GIVEN REQUEST » Pictures stay out of the copy; set down each line of the listing below exactly.

Records contained in a dataset
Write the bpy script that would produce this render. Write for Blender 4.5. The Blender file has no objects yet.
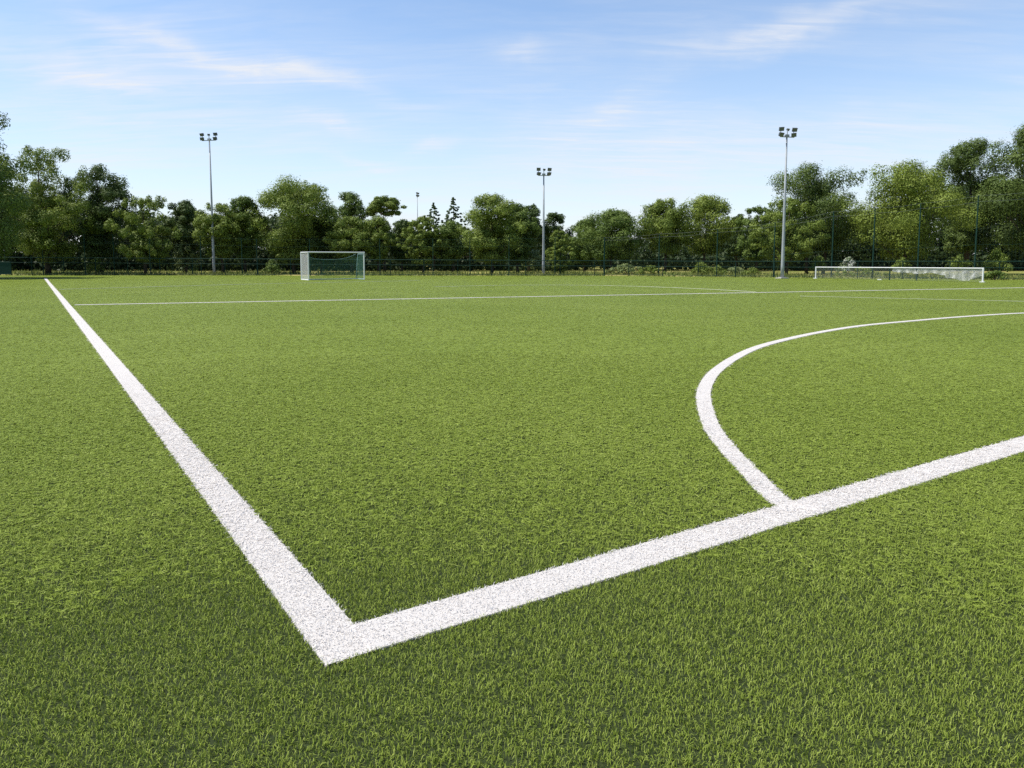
import bpy, math, random
import numpy as np

C = bpy.context.scene.collection
SC = bpy.context.scene
R = math.radians

# ------------------------------------------------------------------ camera
FPX, CAM_H, HZ = 738.0, 1.65, 260.0
YP = 326.0                             # row of the optical axis: the lens is shifted up a little
PITCH = math.atan((YP - HZ) / FPX)
CP, SP = math.cos(PITCH), math.sin(PITCH)
cam = bpy.data.cameras.new('camera')
cam.sensor_width = 36.0
cam.shift_y = (YP - 384) / 1024
cam.lens = FPX / 1024 * 36.0
cam.clip_start = 0.05
cam.clip_end = 6000
cam_o = bpy.data.objects.new('camera', cam)
C.objects.link(cam_o)
cam_o.location = (0, 0, CAM_H)
cam_o.rotation_euler = (math.pi / 2 - PITCH, 0, 0)
SC.camera = cam_o


def ray(px, py):
    u, v = (px - 512) / FPX, (py - YP) / FPX
    return np.array([u, CP - v * SP, -SP - v * CP])


def gnd(px, py):                       # where a view ray meets the ground
    d = ray(px, py)
    t = CAM_H / -d[2]
    return np.array([d[0] * t, d[1] * t])


def pt(px, py, D):                     # point at forward distance D
    d = ray(px, py)
    t = D / d[1]
    return np.array([d[0] * t, D, CAM_H + d[2] * t])


# ------------------------------------------------------------------ helpers
class MB:
    """collects verts / faces for one mesh"""

    def __init__(s):
        s.v, s.f = [], []

    def box(s, c, size, rz=0.0, taper=1.0):
        cx, cy, cz = c
        hx, hy, hz = size[0] / 2, size[1] / 2, size[2] / 2
        ca, sa = math.cos(rz), math.sin(rz)
        b = len(s.v)
        for z, k in ((-hz, 1.0), (hz, taper)):
            for x, y in ((-hx, -hy), (hx, -hy), (hx, hy), (-hx, hy)):
                x, y = x * k, y * k
                s.v.append((cx + x * ca - y * sa, cy + x * sa + y * ca, cz + z))
        for q in ((0, 3, 2, 1), (4, 5, 6, 7), (0, 1, 5, 4), (1, 2, 6, 5), (2, 3, 7, 6), (3, 0, 4, 7)):
            s.f.append(tuple(b + i for i in q))

    def tube(s, pts, radii, n=6, cap=True):
        pts = [np.array(p, float) for p in pts]
        if not hasattr(radii, '__len__'):
            radii = [radii] * len(pts)
        b = len(s.v)
        for i, p in enumerate(pts):
            t = pts[min(i + 1, len(pts) - 1)] - pts[max(i - 1, 0)]
            t = t / (np.linalg.norm(t) + 1e-9)
            a = np.array((1.0, 0, 0)) if abs(t[0]) < .8 else np.array((0, 1.0, 0))
            u = np.cross(t, a)
            u /= np.linalg.norm(u)
            w = np.cross(t, u)
            for k in range(n):
                g = 2 * math.pi * (k + .5) / n
                s.v.append(tuple(p + radii[i] * (math.cos(g) * u + math.sin(g) * w)))
        for i in range(len(pts) - 1):
            for k in range(n):
                k2 = (k + 1) % n
                s.f.append((b + i * n + k, b + i * n + k2, b + (i + 1) * n + k2, b + (i + 1) * n + k))
        if cap:
            s.f.append(tuple(b + k for k in range(n))[::-1])
            e = b + (len(pts) - 1) * n
            s.f.append(tuple(e + k for k in range(n)))

    def build(s, name, mat, parent=None, smooth=False, loc=(0, 0, 0)):
        m = bpy.data.meshes.new(name)
        l = np.array(loc)
        m.from_pydata([tuple(np.array(v) - l) for v in s.v], [], s.f)
        m.materials.append(mat)
        if smooth:
            m.shade_smooth()
        return link(name, m, parent)


def link(name, mesh, parent=None):
    o = bpy.data.objects.new(name, mesh)
    C.objects.link(o)
    if parent is not None:
        o.parent = parent
    return o


def np_mesh(name, verts, faces_flat, sizes, mat, rnd=None, flat=False):
    """fast mesh from arrays; rnd = one random number per face (leaf / blade)"""
    m = bpy.data.meshes.new(name)
    nv, nl, nf = len(verts), len(faces_flat), len(sizes)
    m.vertices.add(nv)
    m.vertices.foreach_set('co', np.ascontiguousarray(verts, np.float32).ravel())
    m.loops.add(nl)
    m.loops.foreach_set('vertex_index', np.ascontiguousarray(faces_flat, np.int32))
    m.polygons.add(nf)
    starts = np.concatenate(([0], np.cumsum(sizes)[:-1])).astype(np.int32)
    m.polygons.foreach_set('loop_start', starts)
    m.update(calc_edges=True)
    if rnd is not None:
        a = m.attributes.new('rnd', 'FLOAT', 'FACE')
        a.data.foreach_set('value', np.ascontiguousarray(rnd, np.float32))
    m.materials.append(mat)
    if flat:
        m.shade_flat()
    return m


def tag(o, label=None, cat=None, group=None, kind=None):
    for k, v in (('label', label), ('category', cat), ('group', group), ('kind', kind)):
        if v:
            o[k] = v
    return o


def empty(name, loc):
    o = bpy.data.objects.new(name, None)
    C.objects.link(o)
    o.location = loc
    o.empty_display_size = .3
    return o


# ------------------------------------------------------------------ materials
def new_mat(name):
    m = bpy.data.materials.new(name)
    m.use_nodes = True
    nt = m.node_tree
    nt.nodes.clear()
    out = nt.nodes.new('ShaderNodeOutputMaterial')
    return m, nt, out


def nd(nt, t, **kw):
    n = nt.nodes.new(t)
    for k, v in kw.items():
        setattr(n, k, v)
    return n


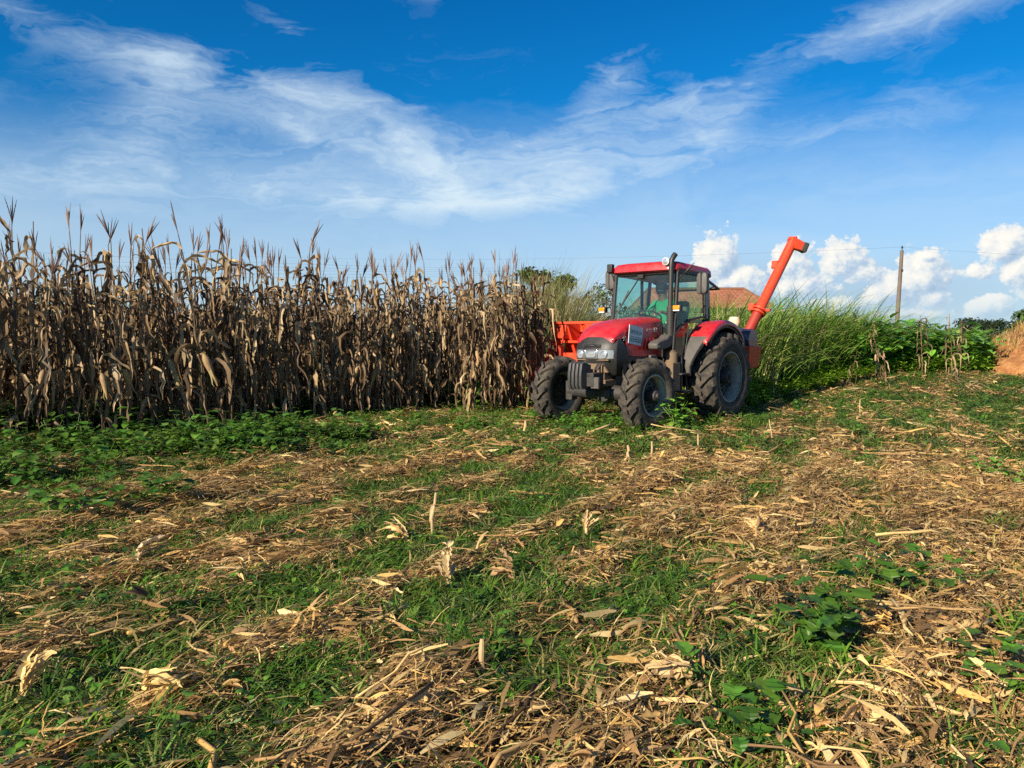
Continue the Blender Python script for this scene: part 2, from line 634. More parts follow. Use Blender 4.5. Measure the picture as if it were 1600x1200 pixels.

EXERCISE RESPONSE »
Write the bpy script that would produce this render. Write for Blender 4.5. The Blender file has no objects yet.
import bpy, math, random
import numpy as np

C = bpy.context.scene.collection
SC = bpy.context.scene
R = math.radians

# ------------------------------------------------------------------ camera
FPX, CAM_H, HZ = 738.0, 1.65, 260.0
YP = 326.0                             # row of the optical axis: the lens is shifted up a little
PITCH = math.atan((YP - HZ) / FPX)
CP, SP = math.cos(PITCH), math.sin(PITCH)
cam = bpy.data.cameras.new('camera')
cam.sensor_width = 36.0
cam.shift_y = (YP - 384) / 1024
cam.lens = FPX / 1024 * 36.0
cam.clip_start = 0.05
cam.clip_end = 6000
cam_o = bpy.data.objects.new('camera', cam)
C.objects.link(cam_o)
cam_o.location = (0, 0, CAM_H)
cam_o.rotation_euler = (math.pi / 2 - PITCH, 0, 0)
SC.camera = cam_o


def ray(px, py):
    u, v = (px - 512) / FPX, (py - YP) / FPX
    return np.array([u, CP - v * SP, -SP - v * CP])


def gnd(px, py):                       # where a view ray meets the ground
    d = ray(px, py)
    t = CAM_H / -d[2]
    return np.array([d[0] * t, d[1] * t])


def pt(px, py, D):                     # point at forward distance D
    d = ray(px, py)
    t = D / d[1]
    return np.array([d[0] * t, D, CAM_H + d[2] * t])


# ------------------------------------------------------------------ helpers
class MB:
    """collects verts / faces for one mesh"""

    def __init__(s):
        s.v, s.f = [], []

    def box(s, c, size, rz=0.0, taper=1.0):
        cx, cy, cz = c
        hx, hy, hz = size[0] / 2, size[1] / 2, size[2] / 2
        ca, sa = math.cos(rz), math.sin(rz)
        b = len(s.v)
        for z, k in ((-hz, 1.0), (hz, taper)):
            for x, y in ((-hx, -hy), (hx, -hy), (hx, hy), (-hx, hy)):
                x, y = x * k, y * k
                s.v.append((cx + x * ca - y * sa, cy + x * sa + y * ca, cz + z))
        for q in ((0, 3, 2, 1), (4, 5, 6, 7), (0, 1, 5, 4), (1, 2, 6, 5), (2, 3, 7, 6), (3, 0, 4, 7)):
            s.f.append(tuple(b + i for i in q))

    def tube(s, pts, radii, n=6, cap=True):
        pts = [np.array(p, float) for p in pts]
        if not hasattr(radii, '__len__'):
            radii = [radii] * len(pts)
        b = len(s.v)
        for i, p in enumerate(pts):
            t = pts[min(i + 1, len(pts) - 1)] - pts[max(i - 1, 0)]
            t = t / (np.linalg.norm(t) + 1e-9)
            a = np.array((1.0, 0, 0)) if abs(t[0]) < .8 else np.array((0, 1.0, 0))
            u = np.cross(t, a)
            u /= np.linalg.norm(u)
            w = np.cross(t, u)
            for k in range(n):
                g = 2 * math.pi * (k + .5) / n
                s.v.append(tuple(p + radii[i] * (math.cos(g) * u + math.sin(g) * w)))
        for i in range(len(pts) - 1):
            for k in range(n):
                k2 = (k + 1) % n
                s.f.append((b + i * n + k, b + i * n + k2, b + (i + 1) * n + k2, b + (i + 1) * n + k))
        if cap:
            s.f.append(tuple(b + k for k in range(n))[::-1])
            e = b + (len(pts) - 1) * n
            s.f.append(tuple(e + k for k in range(n)))

    def build(s, name, mat, parent=None, smooth=False, loc=(0, 0, 0)):
        m = bpy.data.meshes.new(name)
        l = np.array(loc)
        m.from_pydata([tuple(np.array(v) - l) for v in s.v], [], s.f)
        m.materials.append(mat)
        if smooth:
            m.shade_smooth()
        return link(name, m, parent)


def link(name, mesh, parent=None):
    o = bpy.data.objects.new(name, mesh)
    C.objects.link(o)
    if parent is not None:
        o.parent = parent
    return o


def np_mesh(name, verts, faces_flat, sizes, mat, rnd=None, flat=False):
    """fast mesh from arrays; rnd = one random number per face (leaf / blade)"""
    m = bpy.data.meshes.new(name)
    nv, nl, nf = len(verts), len(faces_flat), len(sizes)
    m.vertices.add(nv)
    m.vertices.foreach_set('co', np.ascontiguousarray(verts, np.float32).ravel())
    m.loops.add(nl)
    m.loops.foreach_set('vertex_index', np.ascontiguousarray(faces_flat, np.int32))
    m.polygons.add(nf)
    starts = np.concatenate(([0], np.cumsum(sizes)[:-1])).astype(np.int32)
    m.polygons.foreach_set('loop_start', starts)
    m.update(calc_edges=True)
    if rnd is not None:
        a = m.attributes.new('rnd', 'FLOAT', 'FACE')
        a.data.foreach_set('value', np.ascontiguousarray(rnd, np.float32))
    m.materials.append(mat)
    if flat:
        m.shade_flat()
    return m


def tag(o, label=None, cat=None, group=None, kind=None):
    for k, v in (('label', label), ('category', cat), ('group', group), ('kind', kind)):
        if v:
            o[k] = v
    return o


def empty(name, loc):
    o = bpy.data.objects.new(name, None)
    C.objects.link(o)
    o.location = loc
    o.empty_display_size = .3
    return o


# ------------------------------------------------------------------ materials
def new_mat(name):
    m = bpy.data.materials.new(name)
    m.use_nodes = True
    nt = m.node_tree
    nt.nodes.clear()
    out = nt.nodes.new('ShaderNodeOutputMaterial')
    return m, nt, out


def nd(nt, t, **kw):
    n = nt.nodes.new(t)
    for k, v in kw.items():
        setattr(n, k, v)
    return n


Continue the Blender Python script for this scene: part 2, from line 634. More parts follow. Use Blender 4.5. Measure the picture as if it were 1600x1200 pixels.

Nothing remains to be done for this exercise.